No one anywhere in Lilya’s live cared for her. Her mother neglected her, the community spat on her, her boyfriend sold her as a slave. No one cared in any meaningful way if she was alive or dead. The only person who did was Volodja, and Lilya abandoned him, realizing she had done so only too late. Lilya was just another poor child from a poor country that no one gave a shit about.

 

15. Irreversible (2002, Gaspar Noe)

irreversible_2002

What makes it depressing: The name says it all. There is nothing we can do.

The narrative, told backwards through time, tells of a young woman who, after a party with her boyfriend and ex, gets brutally raped and murdered—perhaps the most emotionally devastating rape scene ever filmed. The boyfriend stalks Paris’s seediest underground clubs searching for the killer, yet another act of revenge. Eventually he and the ex are hauled off to jail after pancaking a man’s face with a fire extinguisher while, unbeknownst to them, the true rapist looks on. The young woman had earlier that day learned that she was pregnant.

The expression “le temps detruit tout,” (time destroys all), serves as a theme throughout the film. There isn’t one mistake from one individual that destroys anything. It’s just the progression of time. From the hardest of deterministic stances, there is no free will that can save mankind from its savagery, its knee-jerk rage, its self-inflicted destruction.

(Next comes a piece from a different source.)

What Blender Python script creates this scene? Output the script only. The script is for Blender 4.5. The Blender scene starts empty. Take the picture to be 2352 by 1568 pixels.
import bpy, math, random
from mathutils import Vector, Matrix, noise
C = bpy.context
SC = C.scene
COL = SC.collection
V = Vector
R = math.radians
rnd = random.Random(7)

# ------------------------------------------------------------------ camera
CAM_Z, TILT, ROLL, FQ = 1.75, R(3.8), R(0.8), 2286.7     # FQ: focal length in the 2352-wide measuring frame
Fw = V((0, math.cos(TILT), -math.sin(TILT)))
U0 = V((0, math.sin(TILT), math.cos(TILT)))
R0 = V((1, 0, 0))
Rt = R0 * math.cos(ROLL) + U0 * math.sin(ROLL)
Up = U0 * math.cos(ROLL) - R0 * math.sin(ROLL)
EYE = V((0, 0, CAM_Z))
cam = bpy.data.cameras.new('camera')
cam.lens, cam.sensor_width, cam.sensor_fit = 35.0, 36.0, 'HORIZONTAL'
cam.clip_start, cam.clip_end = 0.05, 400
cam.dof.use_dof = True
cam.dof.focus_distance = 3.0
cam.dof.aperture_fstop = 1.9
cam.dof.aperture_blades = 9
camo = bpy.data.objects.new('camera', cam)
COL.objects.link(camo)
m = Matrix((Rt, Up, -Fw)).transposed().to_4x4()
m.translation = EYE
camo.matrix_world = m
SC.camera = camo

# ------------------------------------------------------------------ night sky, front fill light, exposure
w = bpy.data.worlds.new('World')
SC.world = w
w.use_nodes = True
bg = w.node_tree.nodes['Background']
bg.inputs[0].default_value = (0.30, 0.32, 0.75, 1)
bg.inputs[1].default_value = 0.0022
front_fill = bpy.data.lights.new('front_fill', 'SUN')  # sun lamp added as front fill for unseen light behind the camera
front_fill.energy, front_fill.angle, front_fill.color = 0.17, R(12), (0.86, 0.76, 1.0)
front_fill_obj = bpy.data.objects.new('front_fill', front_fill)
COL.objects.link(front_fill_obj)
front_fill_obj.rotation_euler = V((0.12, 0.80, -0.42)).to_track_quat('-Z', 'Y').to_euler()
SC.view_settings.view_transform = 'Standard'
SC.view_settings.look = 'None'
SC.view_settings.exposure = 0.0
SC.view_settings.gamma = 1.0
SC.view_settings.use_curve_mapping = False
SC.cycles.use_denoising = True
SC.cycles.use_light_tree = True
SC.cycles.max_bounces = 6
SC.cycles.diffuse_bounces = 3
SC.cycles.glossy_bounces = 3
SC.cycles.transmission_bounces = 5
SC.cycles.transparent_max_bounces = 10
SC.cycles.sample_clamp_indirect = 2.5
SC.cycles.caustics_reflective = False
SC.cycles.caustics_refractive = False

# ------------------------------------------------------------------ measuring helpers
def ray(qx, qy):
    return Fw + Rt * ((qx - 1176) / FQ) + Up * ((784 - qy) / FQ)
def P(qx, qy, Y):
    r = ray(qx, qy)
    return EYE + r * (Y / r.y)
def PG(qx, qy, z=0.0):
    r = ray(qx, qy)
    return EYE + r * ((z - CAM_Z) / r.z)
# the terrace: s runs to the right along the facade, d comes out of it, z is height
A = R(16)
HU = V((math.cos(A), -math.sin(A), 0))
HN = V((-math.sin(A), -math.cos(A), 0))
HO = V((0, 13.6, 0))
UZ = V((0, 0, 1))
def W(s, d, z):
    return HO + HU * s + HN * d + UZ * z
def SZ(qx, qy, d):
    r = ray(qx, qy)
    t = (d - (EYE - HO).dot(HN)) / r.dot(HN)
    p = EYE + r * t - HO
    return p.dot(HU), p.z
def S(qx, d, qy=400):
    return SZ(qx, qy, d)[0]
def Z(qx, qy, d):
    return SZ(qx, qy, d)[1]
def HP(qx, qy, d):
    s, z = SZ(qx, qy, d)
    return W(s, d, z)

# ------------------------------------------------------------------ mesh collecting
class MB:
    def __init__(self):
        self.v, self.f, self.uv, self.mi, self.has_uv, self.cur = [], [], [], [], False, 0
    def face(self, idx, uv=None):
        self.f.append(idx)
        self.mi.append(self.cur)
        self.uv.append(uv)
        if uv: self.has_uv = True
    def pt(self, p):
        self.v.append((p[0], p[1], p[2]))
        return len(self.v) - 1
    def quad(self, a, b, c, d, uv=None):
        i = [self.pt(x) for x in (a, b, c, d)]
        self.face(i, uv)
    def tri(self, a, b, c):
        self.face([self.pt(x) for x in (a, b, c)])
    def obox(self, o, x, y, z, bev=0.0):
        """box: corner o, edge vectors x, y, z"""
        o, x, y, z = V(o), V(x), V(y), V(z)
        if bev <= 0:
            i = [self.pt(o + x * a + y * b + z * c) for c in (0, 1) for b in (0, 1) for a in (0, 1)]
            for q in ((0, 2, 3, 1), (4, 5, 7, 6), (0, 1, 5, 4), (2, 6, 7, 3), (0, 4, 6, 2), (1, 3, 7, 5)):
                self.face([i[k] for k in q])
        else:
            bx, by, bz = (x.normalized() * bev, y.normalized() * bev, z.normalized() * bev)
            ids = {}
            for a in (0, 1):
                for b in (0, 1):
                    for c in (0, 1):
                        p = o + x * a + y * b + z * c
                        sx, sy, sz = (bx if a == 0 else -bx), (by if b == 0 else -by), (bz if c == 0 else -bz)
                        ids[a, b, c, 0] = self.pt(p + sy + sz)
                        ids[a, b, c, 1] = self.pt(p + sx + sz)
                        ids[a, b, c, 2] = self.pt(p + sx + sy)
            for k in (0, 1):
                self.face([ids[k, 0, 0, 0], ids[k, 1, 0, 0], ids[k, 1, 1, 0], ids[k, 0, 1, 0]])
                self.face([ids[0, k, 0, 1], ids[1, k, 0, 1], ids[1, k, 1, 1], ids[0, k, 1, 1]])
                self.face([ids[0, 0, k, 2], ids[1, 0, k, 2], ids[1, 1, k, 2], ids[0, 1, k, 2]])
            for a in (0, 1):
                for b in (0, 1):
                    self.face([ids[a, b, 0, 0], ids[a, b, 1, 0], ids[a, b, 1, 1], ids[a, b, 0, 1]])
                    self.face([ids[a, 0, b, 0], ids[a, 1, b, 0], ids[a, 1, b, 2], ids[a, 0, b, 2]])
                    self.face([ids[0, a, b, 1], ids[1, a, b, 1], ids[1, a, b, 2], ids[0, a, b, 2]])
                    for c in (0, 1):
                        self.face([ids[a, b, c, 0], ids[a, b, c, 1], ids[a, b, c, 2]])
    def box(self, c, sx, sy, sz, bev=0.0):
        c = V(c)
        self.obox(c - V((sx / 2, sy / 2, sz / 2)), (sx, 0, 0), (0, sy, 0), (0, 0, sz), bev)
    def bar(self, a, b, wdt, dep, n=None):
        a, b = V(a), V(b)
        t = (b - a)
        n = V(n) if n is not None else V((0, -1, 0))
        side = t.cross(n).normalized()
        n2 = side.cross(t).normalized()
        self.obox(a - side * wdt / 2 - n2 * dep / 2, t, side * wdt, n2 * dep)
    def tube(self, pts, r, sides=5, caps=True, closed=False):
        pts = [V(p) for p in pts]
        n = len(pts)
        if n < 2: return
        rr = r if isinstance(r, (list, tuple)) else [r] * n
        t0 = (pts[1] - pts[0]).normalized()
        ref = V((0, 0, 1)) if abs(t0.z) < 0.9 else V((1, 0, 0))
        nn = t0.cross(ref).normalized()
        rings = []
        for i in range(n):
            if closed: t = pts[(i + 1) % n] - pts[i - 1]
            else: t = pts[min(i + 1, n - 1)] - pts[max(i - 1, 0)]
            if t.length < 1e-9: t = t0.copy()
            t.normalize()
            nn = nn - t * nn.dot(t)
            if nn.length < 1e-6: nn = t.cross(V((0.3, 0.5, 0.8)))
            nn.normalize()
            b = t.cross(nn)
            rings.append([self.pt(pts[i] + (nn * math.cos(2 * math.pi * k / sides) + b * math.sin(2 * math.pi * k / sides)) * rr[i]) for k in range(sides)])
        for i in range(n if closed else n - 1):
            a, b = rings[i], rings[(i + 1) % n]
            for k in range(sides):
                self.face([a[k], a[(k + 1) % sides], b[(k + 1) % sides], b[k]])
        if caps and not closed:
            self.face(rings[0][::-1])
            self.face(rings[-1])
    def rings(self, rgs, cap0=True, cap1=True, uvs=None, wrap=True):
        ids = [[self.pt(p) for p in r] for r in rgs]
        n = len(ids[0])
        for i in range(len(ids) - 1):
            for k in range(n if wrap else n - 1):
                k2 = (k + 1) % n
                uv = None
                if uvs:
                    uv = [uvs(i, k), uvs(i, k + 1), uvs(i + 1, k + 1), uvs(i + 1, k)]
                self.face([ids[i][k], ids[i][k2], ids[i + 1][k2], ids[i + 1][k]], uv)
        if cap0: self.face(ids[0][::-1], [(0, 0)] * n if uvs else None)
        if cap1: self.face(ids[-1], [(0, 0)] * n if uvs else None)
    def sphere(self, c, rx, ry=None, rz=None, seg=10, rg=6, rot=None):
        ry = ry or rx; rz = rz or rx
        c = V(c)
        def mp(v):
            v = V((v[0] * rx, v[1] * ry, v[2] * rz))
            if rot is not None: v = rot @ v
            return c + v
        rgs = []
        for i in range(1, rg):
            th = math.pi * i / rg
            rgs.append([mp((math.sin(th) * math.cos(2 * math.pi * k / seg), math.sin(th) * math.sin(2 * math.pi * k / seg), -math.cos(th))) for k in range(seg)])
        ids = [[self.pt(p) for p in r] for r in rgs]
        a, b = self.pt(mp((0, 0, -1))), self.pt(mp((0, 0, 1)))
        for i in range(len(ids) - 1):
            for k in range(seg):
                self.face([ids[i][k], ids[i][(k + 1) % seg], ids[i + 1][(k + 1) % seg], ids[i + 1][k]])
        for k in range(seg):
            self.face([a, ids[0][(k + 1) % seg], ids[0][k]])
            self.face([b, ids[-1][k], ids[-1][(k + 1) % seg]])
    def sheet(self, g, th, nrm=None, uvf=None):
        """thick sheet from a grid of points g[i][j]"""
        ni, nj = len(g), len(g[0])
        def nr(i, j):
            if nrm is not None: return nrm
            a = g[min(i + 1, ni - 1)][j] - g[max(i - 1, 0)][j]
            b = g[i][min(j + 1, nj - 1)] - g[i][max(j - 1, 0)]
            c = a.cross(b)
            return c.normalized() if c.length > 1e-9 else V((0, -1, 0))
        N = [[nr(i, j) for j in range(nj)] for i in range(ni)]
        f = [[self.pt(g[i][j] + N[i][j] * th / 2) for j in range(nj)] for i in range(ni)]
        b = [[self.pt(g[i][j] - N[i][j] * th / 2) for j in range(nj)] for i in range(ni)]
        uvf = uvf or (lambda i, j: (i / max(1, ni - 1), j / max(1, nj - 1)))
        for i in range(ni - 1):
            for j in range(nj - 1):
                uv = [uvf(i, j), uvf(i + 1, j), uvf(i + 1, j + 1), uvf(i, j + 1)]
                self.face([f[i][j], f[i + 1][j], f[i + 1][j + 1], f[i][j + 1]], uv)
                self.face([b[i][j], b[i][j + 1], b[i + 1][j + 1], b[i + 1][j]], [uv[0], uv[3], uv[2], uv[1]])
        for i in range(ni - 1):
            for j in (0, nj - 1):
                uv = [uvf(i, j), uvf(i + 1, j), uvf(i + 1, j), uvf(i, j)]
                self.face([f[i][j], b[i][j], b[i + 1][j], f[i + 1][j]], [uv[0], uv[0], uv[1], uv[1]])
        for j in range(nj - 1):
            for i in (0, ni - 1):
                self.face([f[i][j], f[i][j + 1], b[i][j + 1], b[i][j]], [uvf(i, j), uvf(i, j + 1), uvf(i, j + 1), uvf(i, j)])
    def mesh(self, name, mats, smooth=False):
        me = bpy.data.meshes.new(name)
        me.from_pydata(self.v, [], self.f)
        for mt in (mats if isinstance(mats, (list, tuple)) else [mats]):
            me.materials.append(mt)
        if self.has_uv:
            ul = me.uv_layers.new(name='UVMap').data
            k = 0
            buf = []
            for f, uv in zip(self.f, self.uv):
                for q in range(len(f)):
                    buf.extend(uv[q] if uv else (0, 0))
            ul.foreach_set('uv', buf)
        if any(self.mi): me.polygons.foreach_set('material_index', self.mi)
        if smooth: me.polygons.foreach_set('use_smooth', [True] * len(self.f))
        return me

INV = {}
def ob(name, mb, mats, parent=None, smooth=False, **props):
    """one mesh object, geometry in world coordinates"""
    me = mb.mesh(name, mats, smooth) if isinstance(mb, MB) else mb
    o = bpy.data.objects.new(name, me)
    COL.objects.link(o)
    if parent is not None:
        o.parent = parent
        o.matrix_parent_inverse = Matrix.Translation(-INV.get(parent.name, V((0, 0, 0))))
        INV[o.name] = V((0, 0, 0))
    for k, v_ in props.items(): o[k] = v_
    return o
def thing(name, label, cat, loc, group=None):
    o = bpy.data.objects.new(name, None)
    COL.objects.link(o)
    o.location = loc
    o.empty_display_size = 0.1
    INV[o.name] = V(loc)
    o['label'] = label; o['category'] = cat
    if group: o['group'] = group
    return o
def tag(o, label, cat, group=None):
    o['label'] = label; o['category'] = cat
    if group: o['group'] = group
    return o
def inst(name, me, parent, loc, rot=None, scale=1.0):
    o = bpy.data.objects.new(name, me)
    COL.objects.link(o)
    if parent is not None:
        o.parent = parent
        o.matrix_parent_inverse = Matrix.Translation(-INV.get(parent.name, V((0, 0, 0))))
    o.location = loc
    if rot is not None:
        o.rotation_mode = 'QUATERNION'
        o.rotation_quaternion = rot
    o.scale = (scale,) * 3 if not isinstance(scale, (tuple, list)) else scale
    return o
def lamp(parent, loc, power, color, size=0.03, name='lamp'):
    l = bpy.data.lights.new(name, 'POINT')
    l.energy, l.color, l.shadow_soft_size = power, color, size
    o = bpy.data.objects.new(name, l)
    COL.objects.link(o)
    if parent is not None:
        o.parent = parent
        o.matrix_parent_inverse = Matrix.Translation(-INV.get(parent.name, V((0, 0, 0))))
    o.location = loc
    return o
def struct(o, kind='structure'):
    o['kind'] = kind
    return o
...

Noe includes dizzying camera swerves, rapid-fire edits, and guttural subconscious noise to further disorientate the viewers, as if the backwards travel of time, abhorrent violence, and denial of conscious thought are not disorientating enough. The rape scene is particularly depressing. Monica Bellucci is assaulted on the floor of an underground walkway. She reaches out, toward the camera, towards the viewer. Everything in your body wants to reach into the screen and help her, but you can’t. These actions are irreversible; there is nothing anyone can do.